SaaS Metric

ARR & MRR Calculator

Calculate and track Annual Recurring Revenue (ARR) and Monthly Recurring Revenue (MRR). The most important metrics for SaaS businesses.

What are ARR and MRR?

Annual Recurring Revenue (ARR)

ARR is the value of recurring revenue normalized to a one-year period. It's the #1 metric VCs use to value SaaS companies.

ARR = MRR × 12

Monthly Recurring Revenue (MRR)

MRR is the predictable revenue you can expect every month from subscriptions. Essential for cash flow and operational planning.

MRR = Σ(Customer Subscriptions)

How to Calculate MRR

1

Identify Recurring Revenue

Only count subscription revenue. Exclude one-time fees, professional services, usage overage.
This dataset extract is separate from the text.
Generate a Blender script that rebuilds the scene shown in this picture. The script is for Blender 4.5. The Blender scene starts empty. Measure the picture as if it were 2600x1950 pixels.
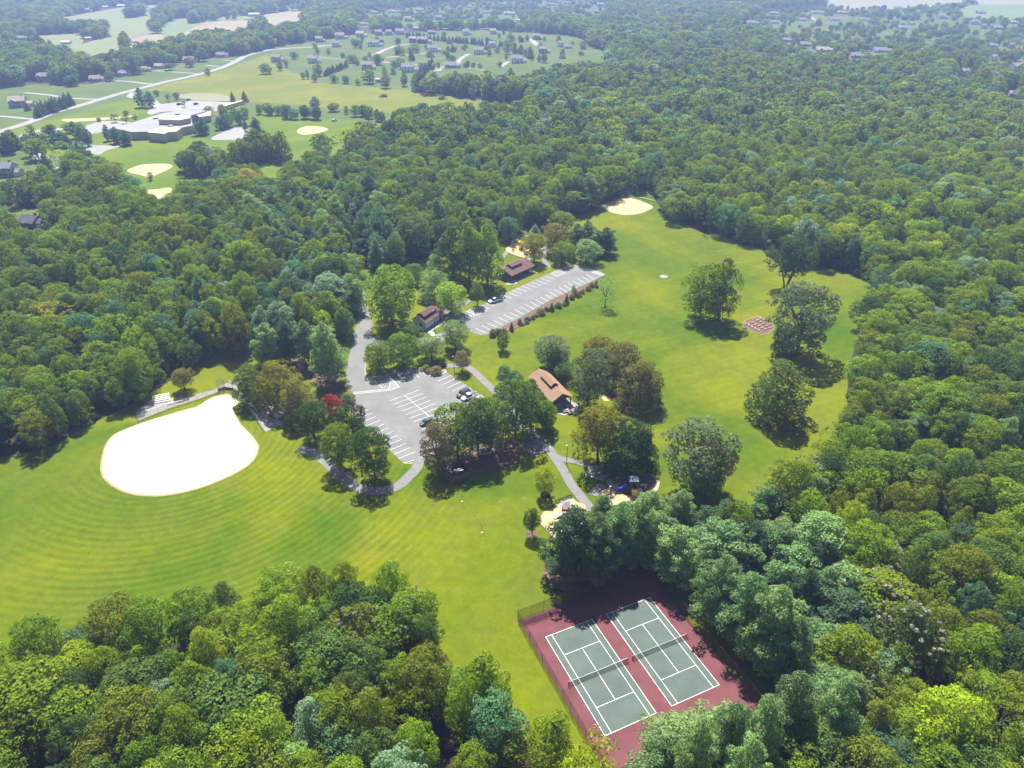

✓ Include: Monthly/annual subscriptions, add-ons, recurring support

✗ Exclude: Setup fees, consulting, variable usage charges

2

Normalize to Monthly

Convert all contracts to monthly equivalent:

Monthly plan $100/mo → $100 MRR

Annual plan $1,200/yr → $100 MRR ($1,200 ÷ 12)

Quarterly plan $300/qtr → $100 MRR ($300 ÷ 3)

3

Sum All Subscriptions

Add up normalized monthly values for all active customers:

MRR = Customer₁ + Customer₂ + ... + Customerₙ

Example: 50 customers × $200/mo = $10,000 MRR

MRR Movement Components

➕ Positive MRR

New MRR

Revenue from new customers acquired this month

Expansion MRR

Additional revenue from existing customers (upgrades, add-ons)

Reactivation MRR

Revenue from previously churned customers returning

➖ Negative MRR

Churned MRR

Lost revenue from cancelled subscriptions

Contraction MRR

Revenue decrease from downgrades or seat reductions

Net New MRR Formula

Net New MRR = New + Expansion + Reactivation - Churned - Contraction

ARR Benchmarks by Stage

Seed Stage

$0-$1M

Finding PMF

Series A

$1-$10M

Scaling GTM

Series B

$10-$30M

Market expansion

Series C+

$30M+

Path to IPO

Why ARR/MRR Matter

Valuation Driver

SaaS companies are valued as multiples of ARR. Higher ARR = higher valuation.

Growth Tracking

MRR enables precise month-over-month growth monitoring and forecasting.

Business Health

MRR movement reveals customer satisfaction, pricing effectiveness, and churn.

Frequently Asked Questions

What is ARR and how do I calculate it?
ARR (Annual Recurring Revenue) is your normalized annual subscription revenue. Calculate: ARR = MRR × 12, or sum all annual contract values. Only include recurring revenue - exclude one-time fees, services, or usage-based charges. ARR is the gold standard metric for SaaS valuation.
What is MRR and how is it different from ARR?
MRR (Monthly Recurring Revenue) is your predictable monthly subscription revenue. MRR = Number of Customers × Average Subscription Price. ARR = MRR × 12. Use MRR for monthly tracking and operational metrics. Use ARR for valuation discussions and annual planning.
Should I include annual contracts in MRR?
Yes, but normalize them monthly. If a customer pays $12,000/year, add $1,000 to MRR ($12,000 ÷ 12). This provides consistent month-over-month tracking. For ARR, count the full $12,000 annual value.
What is a good ARR growth rate for SaaS?
Good ARR growth by stage: Seed: 100-300% YoY, Series A: 100-200%, Series B: 70-150%, Series C+: 50-100%. Triple-triple-double-double-double (T2D3) path: 3x, 3x, 2x, 2x, 2x over 5 years to reach $100M ARR. Only ~1% of SaaS achieve this.
How do I track Net New MRR?
Net New MRR = New MRR + Expansion MRR - Churned MRR - Contraction MRR. Track each component separately: New MRR (new customers), Expansion (upgrades/upsells), Churned (cancelled customers), Contraction (downgrades). Positive Net New MRR = growth.